In denying the college professor's application for a hearing the Court concluded that the non-renewal of his contract did not damage his reputation and obviously the denial of disability benefits did not damage a person's reputation and thus no hearing was required. But here we are faced with a wholly different circumstance. This is not the failure to renew. This authority was "revoked." That procedure clearly impacts the Petitioner's reputation and honor since the clear implication of a revocation is that the effected party did something wrong.
In the real world there is some prestige associated with being an IHO. It is an impressive title, a source of pride to his friends and family. When it is taken away, he is subjected to some public humiliation and thus the revocation of this certification falls clearly within the concepts Board of Regents of State College and it is this constitutional requirement that is the basis for all of the hearings that are regularly provided in our law and regularly recognized by the Appellate Division (Wrona v. Donovan 451 N.Y.2d 128, Honey Dippers Septic Tank Services, Inc. v. Landi, 198 A.D.2d 402).
Respondent cites language in Board of Regents of State Colleges "This same conclusion (that Petitioner is not entitled to a hearing) applies to the discharge of a public employee whose position is terminable at the will of the employer when there is no public disclosure for the reasons for the discharge." But Petitioner is not a terminable employee "at will" and the reference to public disclosure must apply to situations where licences are not renewed or as in Board of Regents of State Colleges where tenure is not granted.
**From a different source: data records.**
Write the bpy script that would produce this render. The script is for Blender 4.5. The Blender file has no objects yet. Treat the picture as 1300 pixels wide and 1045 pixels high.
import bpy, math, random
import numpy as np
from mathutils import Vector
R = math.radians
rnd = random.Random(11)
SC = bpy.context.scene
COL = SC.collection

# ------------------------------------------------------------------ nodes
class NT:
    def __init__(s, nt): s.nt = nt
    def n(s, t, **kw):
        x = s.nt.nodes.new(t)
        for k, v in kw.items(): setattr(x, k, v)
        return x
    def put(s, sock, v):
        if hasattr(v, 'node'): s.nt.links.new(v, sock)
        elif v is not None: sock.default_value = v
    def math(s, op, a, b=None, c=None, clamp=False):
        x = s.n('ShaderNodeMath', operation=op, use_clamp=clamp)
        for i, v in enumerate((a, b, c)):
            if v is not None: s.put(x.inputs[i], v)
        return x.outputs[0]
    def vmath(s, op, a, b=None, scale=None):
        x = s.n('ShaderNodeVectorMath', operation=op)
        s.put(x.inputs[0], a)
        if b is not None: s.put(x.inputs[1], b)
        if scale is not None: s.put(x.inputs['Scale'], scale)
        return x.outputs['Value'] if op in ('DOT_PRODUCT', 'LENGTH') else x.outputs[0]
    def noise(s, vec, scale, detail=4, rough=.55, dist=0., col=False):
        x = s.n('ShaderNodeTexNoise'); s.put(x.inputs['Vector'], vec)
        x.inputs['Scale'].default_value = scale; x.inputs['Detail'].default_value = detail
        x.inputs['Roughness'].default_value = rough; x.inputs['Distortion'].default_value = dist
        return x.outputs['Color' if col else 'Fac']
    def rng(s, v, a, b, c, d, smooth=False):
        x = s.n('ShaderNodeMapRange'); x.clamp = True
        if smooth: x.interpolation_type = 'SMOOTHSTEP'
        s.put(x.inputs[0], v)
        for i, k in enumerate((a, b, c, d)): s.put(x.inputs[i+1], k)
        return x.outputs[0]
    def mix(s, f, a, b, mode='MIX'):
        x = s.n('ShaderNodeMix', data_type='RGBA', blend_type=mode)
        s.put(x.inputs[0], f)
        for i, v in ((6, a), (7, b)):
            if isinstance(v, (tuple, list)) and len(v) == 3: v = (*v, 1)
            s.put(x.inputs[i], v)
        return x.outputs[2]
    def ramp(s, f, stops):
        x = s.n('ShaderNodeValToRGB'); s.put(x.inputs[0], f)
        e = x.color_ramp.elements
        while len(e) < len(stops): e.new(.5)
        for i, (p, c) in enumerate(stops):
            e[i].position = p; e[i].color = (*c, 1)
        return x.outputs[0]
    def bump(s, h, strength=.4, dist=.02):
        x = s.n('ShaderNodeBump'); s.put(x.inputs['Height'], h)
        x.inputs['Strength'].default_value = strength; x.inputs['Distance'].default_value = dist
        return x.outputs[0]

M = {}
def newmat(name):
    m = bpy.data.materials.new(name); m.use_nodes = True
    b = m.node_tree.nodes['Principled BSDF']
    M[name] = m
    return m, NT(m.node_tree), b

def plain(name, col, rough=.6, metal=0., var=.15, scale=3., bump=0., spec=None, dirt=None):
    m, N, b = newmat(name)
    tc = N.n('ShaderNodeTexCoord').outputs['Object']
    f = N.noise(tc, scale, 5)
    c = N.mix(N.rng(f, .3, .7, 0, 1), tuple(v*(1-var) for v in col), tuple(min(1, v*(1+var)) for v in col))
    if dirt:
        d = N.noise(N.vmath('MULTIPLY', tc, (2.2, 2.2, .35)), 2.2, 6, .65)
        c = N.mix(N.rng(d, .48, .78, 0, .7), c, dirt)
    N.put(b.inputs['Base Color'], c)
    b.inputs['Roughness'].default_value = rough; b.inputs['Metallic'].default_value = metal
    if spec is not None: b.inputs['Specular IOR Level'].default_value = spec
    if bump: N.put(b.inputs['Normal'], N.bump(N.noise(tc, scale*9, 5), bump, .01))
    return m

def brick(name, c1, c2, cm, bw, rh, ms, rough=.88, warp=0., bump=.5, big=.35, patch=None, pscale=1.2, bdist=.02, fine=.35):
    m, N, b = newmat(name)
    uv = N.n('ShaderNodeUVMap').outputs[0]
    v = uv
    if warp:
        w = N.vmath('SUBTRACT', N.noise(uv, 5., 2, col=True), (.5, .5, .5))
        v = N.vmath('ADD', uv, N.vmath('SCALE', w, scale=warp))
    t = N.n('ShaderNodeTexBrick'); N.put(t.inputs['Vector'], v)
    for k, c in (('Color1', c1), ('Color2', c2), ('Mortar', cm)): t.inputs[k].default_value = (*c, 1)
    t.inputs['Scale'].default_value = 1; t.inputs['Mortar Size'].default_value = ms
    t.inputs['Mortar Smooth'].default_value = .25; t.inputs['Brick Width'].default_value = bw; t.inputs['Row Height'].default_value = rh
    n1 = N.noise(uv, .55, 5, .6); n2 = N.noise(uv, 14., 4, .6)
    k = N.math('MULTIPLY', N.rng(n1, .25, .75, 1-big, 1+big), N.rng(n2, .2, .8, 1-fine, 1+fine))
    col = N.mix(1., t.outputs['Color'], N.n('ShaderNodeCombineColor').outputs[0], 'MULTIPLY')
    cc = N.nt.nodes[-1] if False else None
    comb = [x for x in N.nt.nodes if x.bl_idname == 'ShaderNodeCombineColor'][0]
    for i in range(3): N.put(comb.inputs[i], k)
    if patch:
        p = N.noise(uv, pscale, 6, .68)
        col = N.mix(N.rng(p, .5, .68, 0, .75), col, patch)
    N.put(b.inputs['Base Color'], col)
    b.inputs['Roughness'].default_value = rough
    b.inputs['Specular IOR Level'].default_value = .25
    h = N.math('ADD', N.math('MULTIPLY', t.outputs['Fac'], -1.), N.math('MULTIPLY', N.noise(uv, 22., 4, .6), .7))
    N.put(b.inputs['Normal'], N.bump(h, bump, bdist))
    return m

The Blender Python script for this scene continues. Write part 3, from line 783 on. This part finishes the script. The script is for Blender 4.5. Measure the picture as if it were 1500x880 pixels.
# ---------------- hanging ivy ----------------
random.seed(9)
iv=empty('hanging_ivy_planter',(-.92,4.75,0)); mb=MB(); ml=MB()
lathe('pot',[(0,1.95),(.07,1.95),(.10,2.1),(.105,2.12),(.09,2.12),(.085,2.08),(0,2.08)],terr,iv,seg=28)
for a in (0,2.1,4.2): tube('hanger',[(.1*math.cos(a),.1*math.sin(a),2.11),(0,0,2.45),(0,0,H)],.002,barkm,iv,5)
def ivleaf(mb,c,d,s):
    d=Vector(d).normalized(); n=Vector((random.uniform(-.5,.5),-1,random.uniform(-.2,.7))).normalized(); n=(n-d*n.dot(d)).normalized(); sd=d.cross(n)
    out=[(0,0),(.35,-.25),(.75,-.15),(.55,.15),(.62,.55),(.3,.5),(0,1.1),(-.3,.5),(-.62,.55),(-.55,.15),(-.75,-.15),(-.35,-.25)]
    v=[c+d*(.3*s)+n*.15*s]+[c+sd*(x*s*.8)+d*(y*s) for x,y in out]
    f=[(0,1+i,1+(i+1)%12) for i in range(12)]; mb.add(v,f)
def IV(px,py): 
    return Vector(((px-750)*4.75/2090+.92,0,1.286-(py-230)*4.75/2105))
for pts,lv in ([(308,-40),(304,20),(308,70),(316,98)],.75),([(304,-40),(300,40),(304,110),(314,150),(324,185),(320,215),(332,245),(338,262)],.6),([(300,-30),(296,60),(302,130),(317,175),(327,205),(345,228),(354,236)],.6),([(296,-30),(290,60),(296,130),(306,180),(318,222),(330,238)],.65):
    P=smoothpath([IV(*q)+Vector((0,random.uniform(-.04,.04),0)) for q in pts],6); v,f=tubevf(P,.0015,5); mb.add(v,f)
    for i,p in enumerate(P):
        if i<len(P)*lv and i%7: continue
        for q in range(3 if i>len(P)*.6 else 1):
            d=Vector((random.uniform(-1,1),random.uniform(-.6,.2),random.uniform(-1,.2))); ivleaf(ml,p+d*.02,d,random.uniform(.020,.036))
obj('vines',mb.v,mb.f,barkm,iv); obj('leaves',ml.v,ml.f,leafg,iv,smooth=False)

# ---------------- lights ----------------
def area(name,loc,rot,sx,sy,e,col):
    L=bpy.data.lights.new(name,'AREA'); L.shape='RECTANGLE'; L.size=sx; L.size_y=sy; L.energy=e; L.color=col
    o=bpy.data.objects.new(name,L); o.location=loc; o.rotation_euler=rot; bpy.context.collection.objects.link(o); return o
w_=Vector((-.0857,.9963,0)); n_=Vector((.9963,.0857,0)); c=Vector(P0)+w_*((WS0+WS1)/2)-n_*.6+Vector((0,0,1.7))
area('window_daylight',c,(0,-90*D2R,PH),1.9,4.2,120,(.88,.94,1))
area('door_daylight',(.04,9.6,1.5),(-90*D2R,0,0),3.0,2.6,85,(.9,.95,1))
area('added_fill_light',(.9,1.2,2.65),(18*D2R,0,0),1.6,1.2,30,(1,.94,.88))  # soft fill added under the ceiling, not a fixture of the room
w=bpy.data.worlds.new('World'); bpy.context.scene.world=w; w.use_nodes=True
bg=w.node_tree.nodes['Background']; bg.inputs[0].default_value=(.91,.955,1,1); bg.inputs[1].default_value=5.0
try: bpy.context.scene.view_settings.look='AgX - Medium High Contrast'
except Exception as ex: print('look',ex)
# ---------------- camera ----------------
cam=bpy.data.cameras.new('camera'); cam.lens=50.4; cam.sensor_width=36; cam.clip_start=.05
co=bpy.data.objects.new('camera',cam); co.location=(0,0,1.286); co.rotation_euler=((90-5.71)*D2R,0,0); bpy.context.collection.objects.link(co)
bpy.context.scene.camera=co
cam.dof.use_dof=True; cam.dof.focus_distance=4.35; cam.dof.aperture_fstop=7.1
Here, in support of the revocation there is a long public record of Petitioner's alleged shortcomings. As Petitioner acknowledges the Supreme Court have regularly recognized that where revocation affects the opportunity to earn a living, a hearing is required Schawar v. Board of Bar Examiners 353 U.S. 232 (1957) Dippers Septic Tank Ser v. Landi 198 A.D.2d 402 (2nd Dept. 1993). Admittedly, Petitioner may pursue other opportunities within the legal profession but the reality is that the existence of a record of his alleged wrongdoing when he served as a Hearing Officer would have a significant impact on his future employment opportunities. It is for that reason he is entitled to a hearing to challenge the accuracy of that record.
Respondent also cites Cafeteria and Restaurant Worker's, Union v. McElroy 367 U.S. 886 (1961) where a cook's security pass was revoked without a hearing. That case however, confirms the basic point that where government provides some authority or some license which is more substantial than "at will" employment as was involved in that case, revocation can only take place by following various procedures which include some opportunity for the effected party to challenge the accuracy at some form at a hearing.
I do not suggest in this decision that any particular form of hearing be held, what procedure's to be applied or before whom the hearing is to be held. That is the Commissioner's responsibility. But the law is clear that the Petitioner is entitled to some forum where he can be heard on the validity of the charges.
This Court is not unmindful in the sensitive nature of the Petitioner's work, i.e., determination about the education of handicapped children. For this reason it would be inappropriate for this Court to order immediate reinstatement, but in view of the clear Constitutional mandate and the regularity which our Appellate Courts have required hearings where license are revoked before their expiration, there is no alternative but to find that this revocation was arbitrary and capricious and, therefore, grant the Petitioner's application. Rather than ordering immediate reinstatement, I order that the Commissioner conducts a hearing within 60 days from the date of this decision or within such time as that date may be extended on application to this Court and upon failure to conduct some form of hearing within 60 days or within such time when as may be extended by this Court, Petitioner's application is granted in full and reinstatement is ordered.